Hubble’s Law Without Expansion: Inside the Response‑Field Universe
Stress, Response, and the Birth of Relativity
A unified response‑field framework replacing geometric gravity with saturation physics and impedance‑driven cosmology
Canonical Lagrangian and Field Equations
March 20, 2026
Table of Contents
- Abstract
- 1. Canonical Lagrangian and Field Equations
- 2. The Exponential Response Function
- 3. Emergent Metric and Response Tensor
- 4. Strong‑Field Dynamics and RST‑Stars
- 5. Cosmology: Redshift as Integrated Stress
- 6. Divergent Predictions
- Mathematical Appendix
Abstract
Finite‑Response Coupled Field Dynamics (FRCFD) reinterprets relativistic phenomena as emergent properties of a nonlinear, response‑limited substrate. By replacing geometric spacetime with a finite‑capacity variational field, the framework derives Lorentz scaling, gravitational redshift, and orbital precession from substrate stress‑loading. This paper unifies the local response function with global path‑integrated redshift, producing a singularity‑free alternative to General Relativity (GR) that remains consistent with weak‑field observational data.

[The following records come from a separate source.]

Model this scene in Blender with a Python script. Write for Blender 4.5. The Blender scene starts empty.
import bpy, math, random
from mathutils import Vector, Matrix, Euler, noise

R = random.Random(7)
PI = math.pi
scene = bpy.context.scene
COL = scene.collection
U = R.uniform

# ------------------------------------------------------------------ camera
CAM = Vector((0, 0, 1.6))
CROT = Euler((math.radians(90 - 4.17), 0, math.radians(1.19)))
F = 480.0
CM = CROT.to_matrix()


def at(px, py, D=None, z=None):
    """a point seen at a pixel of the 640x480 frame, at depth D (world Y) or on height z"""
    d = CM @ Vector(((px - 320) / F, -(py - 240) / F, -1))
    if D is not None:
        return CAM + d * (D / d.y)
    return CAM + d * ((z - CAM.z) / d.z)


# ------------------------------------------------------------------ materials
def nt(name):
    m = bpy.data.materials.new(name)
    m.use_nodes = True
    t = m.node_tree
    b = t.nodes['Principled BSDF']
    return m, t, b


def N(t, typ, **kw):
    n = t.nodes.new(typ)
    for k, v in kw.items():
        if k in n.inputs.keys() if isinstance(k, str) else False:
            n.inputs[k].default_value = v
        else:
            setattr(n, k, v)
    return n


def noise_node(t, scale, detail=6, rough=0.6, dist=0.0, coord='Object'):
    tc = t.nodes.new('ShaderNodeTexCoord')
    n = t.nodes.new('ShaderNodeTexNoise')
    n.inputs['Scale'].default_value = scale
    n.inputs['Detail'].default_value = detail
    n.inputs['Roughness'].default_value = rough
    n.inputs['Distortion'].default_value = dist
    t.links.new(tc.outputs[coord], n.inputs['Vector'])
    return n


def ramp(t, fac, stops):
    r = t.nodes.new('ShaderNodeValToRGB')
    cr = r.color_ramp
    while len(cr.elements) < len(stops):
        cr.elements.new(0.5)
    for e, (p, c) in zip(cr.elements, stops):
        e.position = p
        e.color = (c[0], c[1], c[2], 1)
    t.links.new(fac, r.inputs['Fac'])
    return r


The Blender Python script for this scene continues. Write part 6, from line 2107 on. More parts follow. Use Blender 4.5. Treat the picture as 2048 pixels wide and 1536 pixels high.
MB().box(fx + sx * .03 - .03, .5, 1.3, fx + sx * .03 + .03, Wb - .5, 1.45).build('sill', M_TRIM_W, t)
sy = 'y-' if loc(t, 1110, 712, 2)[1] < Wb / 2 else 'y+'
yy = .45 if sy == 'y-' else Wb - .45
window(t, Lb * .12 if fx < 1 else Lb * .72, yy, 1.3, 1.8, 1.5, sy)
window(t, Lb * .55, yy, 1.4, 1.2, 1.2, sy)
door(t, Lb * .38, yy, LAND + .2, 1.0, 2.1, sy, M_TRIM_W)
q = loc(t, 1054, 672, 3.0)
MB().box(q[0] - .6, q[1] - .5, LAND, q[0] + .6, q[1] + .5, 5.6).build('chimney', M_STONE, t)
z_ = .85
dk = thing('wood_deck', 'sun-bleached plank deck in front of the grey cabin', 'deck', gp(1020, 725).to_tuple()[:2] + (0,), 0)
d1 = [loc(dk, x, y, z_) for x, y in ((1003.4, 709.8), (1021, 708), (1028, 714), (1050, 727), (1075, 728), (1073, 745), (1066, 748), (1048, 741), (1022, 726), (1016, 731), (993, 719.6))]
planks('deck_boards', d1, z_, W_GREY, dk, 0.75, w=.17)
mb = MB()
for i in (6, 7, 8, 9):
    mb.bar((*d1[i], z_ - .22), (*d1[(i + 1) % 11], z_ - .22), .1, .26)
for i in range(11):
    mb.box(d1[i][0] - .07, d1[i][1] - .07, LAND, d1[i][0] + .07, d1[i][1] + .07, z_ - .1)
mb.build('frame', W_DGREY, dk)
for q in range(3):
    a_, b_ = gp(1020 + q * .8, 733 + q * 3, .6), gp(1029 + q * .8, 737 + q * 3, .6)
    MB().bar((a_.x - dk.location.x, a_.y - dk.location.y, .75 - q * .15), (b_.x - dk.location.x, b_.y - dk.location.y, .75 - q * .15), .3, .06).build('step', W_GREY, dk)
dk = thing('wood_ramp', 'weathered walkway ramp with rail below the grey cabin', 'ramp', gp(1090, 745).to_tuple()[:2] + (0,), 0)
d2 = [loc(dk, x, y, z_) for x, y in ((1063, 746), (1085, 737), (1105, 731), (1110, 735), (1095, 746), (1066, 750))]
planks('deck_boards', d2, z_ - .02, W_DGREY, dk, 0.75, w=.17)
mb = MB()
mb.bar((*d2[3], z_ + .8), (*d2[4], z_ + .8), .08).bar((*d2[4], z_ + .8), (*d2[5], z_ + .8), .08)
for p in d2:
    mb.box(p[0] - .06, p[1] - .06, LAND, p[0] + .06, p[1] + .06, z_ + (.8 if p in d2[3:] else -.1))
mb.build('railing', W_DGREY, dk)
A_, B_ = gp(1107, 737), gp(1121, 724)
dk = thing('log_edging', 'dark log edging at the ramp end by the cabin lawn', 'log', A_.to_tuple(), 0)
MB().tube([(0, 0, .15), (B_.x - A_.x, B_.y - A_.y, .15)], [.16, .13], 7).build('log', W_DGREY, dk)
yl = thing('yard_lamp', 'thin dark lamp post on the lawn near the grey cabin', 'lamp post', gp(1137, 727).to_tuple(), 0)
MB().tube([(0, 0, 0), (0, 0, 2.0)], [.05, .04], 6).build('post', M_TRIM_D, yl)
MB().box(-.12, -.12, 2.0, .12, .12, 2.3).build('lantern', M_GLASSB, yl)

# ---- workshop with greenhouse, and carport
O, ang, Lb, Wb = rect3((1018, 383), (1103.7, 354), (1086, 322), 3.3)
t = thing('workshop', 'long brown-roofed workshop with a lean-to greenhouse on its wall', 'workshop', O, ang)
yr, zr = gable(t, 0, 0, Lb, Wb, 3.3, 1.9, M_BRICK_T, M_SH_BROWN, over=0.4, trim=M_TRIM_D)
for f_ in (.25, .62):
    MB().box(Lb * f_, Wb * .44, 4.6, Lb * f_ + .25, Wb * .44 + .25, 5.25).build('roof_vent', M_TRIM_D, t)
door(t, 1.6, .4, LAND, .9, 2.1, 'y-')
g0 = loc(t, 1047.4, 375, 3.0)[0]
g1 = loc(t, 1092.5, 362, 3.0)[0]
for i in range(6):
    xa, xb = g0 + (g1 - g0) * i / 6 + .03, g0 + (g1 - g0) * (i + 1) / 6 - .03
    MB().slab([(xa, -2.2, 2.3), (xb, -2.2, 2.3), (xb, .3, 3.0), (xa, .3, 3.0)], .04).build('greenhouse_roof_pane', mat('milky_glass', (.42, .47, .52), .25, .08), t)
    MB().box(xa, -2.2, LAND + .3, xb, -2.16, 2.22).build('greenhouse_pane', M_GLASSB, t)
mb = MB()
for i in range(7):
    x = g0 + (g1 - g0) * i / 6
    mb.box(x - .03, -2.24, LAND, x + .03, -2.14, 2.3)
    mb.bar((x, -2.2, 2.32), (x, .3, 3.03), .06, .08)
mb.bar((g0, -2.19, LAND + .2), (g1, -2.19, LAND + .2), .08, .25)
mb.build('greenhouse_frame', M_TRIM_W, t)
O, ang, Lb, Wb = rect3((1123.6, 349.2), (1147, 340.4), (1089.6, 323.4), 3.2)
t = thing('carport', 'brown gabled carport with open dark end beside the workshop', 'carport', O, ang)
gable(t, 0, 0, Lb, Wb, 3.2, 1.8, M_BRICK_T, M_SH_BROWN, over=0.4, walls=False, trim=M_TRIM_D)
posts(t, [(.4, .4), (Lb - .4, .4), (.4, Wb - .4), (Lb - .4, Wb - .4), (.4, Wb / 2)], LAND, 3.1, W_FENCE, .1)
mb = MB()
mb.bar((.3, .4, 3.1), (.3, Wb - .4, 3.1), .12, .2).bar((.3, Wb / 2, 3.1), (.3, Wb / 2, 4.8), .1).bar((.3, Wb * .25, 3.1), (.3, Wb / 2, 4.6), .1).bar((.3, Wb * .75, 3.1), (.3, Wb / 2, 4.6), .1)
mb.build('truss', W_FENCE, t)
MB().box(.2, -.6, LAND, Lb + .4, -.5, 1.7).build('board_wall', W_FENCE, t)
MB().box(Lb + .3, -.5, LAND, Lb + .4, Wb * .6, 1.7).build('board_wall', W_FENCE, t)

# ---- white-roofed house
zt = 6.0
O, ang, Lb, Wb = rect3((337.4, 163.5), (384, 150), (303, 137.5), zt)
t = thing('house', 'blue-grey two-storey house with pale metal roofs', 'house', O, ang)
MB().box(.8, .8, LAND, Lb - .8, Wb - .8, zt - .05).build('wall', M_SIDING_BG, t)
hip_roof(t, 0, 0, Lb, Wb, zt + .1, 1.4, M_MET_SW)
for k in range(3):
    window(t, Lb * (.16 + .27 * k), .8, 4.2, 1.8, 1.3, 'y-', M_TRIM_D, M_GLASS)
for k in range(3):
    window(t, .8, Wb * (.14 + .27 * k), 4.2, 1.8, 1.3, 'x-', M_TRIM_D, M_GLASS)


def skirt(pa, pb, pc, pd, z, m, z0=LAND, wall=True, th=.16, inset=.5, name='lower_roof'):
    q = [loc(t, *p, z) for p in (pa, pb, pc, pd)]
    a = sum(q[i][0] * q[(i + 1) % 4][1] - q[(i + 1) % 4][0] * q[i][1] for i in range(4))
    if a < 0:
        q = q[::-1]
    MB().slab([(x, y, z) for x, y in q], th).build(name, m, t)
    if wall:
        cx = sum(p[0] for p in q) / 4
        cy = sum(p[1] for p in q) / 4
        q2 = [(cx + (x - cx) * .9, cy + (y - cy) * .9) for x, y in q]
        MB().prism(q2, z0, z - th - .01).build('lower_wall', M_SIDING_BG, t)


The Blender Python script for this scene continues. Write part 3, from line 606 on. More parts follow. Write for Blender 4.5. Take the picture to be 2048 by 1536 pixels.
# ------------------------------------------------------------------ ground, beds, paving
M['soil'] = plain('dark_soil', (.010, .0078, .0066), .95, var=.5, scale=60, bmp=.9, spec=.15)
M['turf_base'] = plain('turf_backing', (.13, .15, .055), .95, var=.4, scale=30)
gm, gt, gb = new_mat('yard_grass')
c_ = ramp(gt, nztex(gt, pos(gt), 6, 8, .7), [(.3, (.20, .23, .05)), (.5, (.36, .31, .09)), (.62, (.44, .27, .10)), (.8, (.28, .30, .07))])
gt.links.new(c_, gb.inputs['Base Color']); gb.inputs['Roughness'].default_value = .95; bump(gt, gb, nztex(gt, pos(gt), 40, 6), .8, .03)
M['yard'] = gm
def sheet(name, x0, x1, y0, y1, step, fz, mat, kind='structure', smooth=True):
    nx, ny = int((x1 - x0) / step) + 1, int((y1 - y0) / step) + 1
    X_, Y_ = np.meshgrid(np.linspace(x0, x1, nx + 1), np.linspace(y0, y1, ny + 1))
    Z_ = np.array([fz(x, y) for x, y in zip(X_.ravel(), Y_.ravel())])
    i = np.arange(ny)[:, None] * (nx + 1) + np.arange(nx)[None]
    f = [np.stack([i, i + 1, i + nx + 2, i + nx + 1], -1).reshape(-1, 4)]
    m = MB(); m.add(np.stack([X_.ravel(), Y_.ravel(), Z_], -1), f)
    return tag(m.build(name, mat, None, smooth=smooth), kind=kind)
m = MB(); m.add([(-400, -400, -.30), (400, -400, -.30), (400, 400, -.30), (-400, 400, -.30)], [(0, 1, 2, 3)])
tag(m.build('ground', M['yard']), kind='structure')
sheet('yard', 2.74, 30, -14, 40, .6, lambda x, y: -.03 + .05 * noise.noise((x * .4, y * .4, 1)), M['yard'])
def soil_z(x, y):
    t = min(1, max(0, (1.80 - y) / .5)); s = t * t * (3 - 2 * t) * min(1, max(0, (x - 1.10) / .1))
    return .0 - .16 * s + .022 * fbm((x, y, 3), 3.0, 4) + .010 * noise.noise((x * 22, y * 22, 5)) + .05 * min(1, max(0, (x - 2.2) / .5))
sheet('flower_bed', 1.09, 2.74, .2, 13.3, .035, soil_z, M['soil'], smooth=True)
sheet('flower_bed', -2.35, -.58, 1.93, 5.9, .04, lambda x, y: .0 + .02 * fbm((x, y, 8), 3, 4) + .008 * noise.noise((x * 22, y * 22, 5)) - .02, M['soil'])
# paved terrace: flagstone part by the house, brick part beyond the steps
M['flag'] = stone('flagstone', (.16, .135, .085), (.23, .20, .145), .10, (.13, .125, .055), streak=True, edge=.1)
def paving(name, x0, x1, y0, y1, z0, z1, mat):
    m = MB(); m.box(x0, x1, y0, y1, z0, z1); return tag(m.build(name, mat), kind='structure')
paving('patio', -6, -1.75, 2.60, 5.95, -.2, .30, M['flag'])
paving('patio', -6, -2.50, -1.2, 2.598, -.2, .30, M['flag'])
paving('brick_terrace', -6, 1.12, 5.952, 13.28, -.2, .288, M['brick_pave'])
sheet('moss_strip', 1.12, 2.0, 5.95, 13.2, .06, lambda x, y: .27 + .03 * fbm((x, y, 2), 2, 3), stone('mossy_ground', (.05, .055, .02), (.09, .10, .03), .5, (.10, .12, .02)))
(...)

1. Canonical Lagrangian and Field Equations
The interaction between the matter‑field Ψ and the reactive substrate S is defined by a minimal Lagrangian density. The nonlinear potential term enforces the Admissibility Limit, ensuring the substrate remains bounded under arbitrary energy density.
ℒ = 1/2 (∂μ S)(∂μ S)
− (β/4) S⁴
+ (∂μ Ψ*)(∂μ Ψ)
− m² |Ψ|²
− g S |Ψ|²
Euler–Lagrange equations:
Substrate Field: ∂μ ∂μ S + β S³ = g |Ψ|² Matter Field: ∂μ ∂μ Ψ + (m² + g S) Ψ = 0
Figure 1 — Canonical Lagrangian structure and coupling diagram.
2. The Exponential Response Function
To ensure internal consistency and exact weak‑field correspondence with GR, FRCFD adopts a single canonical response function:
f(S) = exp( − S / Smax )
Proper time is defined operationally as the local update rate of the substrate:
dτ = dt · f(S)
In the weak‑field limit where S = GM/r, the expansion
exp(−S/Smax) ≈ 1 − S/Smax reproduces the Schwarzschild
temporal component.
Figure 2 — Exponential response function and weak‑field correspondence.
3. Emergent Metric and Response Tensor
Spacetime curvature is reinterpreted as the gradient of response suppression. We define a symmetric response tensor:
Gμν = ∂μ ∂ν ln f(S)
The field equation becomes:
Gμν = κ Tμν
The effective metric is an impedance‑weighted description of the substrate:
ZS(S) ∝ 1 / f(S)
Figure 3 — Response tensor vs. Einstein tensor comparison.
4. Strong‑Field Dynamics: RST‑Stars
As S → Smax, the response function approaches e⁻¹ rather than zero,
and the substrate impedance ZS saturates. This prevents the formation of
mathematical singularities.
The classical event horizon is replaced by an Impedance Boundary. Within this region, the substrate behaves as a high‑impedance solid. Light is not trapped by geometry but dissipated through Spectral Entropy Growth as it attempts to propagate through a saturated medium.
Figure 4 — High‑Impedance Core vs. GR Event Horizon.
5. Cosmology: Redshift as Integrated Stress
Cosmological redshift is interpreted as a path‑integrated interaction with the intergalactic substrate stress:
ln(1 + z) = ∫ (S / Smax) dx
The Hubble constant emerges as:
H0 = α S̄
Figure 5 — Path‑integrated redshift vs. metric expansion.
6. Divergent Predictions
| Phenomenon | General Relativity | FRCFD Prediction |
|---|---|---|
| Singularity | Infinite Density | Saturated Core (Bounded) |
| Time at Horizon | Strict Halt | Asymptotic Lag |
| Cosmology | Metric Expansion | Path‑Integrated Impedance |
Mathematical Appendix: Dimensional Analysis
To ensure physical viability, the constants in the Lagrangian must be dimensionally consistent. The substrate stress S is treated as an energy‑density‑scaled field.
Smax ≈ EP / LP³ ZS(S) = Z0 · exp(S / Smax)
Figure 6 — Impedance growth and saturation.